▸ WHAT TO WORK ON: Return exactly the listing's lines, from its first line to the line holding "sc.camera = cam", ends included.

==================================================

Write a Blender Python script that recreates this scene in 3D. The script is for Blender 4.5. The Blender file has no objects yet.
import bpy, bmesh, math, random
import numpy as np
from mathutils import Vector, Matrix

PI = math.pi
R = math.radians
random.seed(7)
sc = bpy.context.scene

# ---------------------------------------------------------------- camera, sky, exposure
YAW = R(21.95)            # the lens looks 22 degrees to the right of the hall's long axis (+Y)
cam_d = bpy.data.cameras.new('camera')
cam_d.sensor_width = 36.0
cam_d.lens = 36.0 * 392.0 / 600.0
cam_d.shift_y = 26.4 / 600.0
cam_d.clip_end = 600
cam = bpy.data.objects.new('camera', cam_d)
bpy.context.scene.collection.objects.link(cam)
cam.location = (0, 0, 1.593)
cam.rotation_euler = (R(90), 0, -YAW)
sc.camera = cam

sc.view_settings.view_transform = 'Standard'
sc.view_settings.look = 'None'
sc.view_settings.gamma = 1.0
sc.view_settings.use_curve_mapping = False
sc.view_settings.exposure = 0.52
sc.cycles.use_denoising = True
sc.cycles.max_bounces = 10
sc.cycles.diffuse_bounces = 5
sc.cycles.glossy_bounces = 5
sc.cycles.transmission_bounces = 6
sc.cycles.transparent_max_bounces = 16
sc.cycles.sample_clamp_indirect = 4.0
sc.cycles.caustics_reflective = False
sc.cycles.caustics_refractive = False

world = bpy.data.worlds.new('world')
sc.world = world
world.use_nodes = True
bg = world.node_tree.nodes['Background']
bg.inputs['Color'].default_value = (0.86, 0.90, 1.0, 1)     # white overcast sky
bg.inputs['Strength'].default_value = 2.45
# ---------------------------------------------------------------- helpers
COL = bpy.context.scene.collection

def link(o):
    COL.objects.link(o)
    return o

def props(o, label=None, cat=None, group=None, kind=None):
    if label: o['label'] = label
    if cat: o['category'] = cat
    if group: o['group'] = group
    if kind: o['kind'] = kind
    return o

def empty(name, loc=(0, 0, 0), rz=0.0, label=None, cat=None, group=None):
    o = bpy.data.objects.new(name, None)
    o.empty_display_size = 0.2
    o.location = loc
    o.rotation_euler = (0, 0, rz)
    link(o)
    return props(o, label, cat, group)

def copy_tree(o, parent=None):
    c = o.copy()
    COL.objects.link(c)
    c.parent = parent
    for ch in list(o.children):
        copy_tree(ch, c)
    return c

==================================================

▸ SOLUTION FOR THIS PROBLEM:
Write a Blender Python script that recreates this scene in 3D. The script is for Blender 4.5. The Blender file has no objects yet.
import bpy, bmesh, math, random
import numpy as np
from mathutils import Vector, Matrix

PI = math.pi
R = math.radians
random.seed(7)
sc = bpy.context.scene

# ---------------------------------------------------------------- camera, sky, exposure
YAW = R(21.95)            # the lens looks 22 degrees to the right of the hall's long axis (+Y)
cam_d = bpy.data.cameras.new('camera')
cam_d.sensor_width = 36.0
cam_d.lens = 36.0 * 392.0 / 600.0
cam_d.shift_y = 26.4 / 600.0
cam_d.clip_end = 600
cam = bpy.data.objects.new('camera', cam_d)
bpy.context.scene.collection.objects.link(cam)
cam.location = (0, 0, 1.593)
cam.rotation_euler = (R(90), 0, -YAW)
sc.camera = cam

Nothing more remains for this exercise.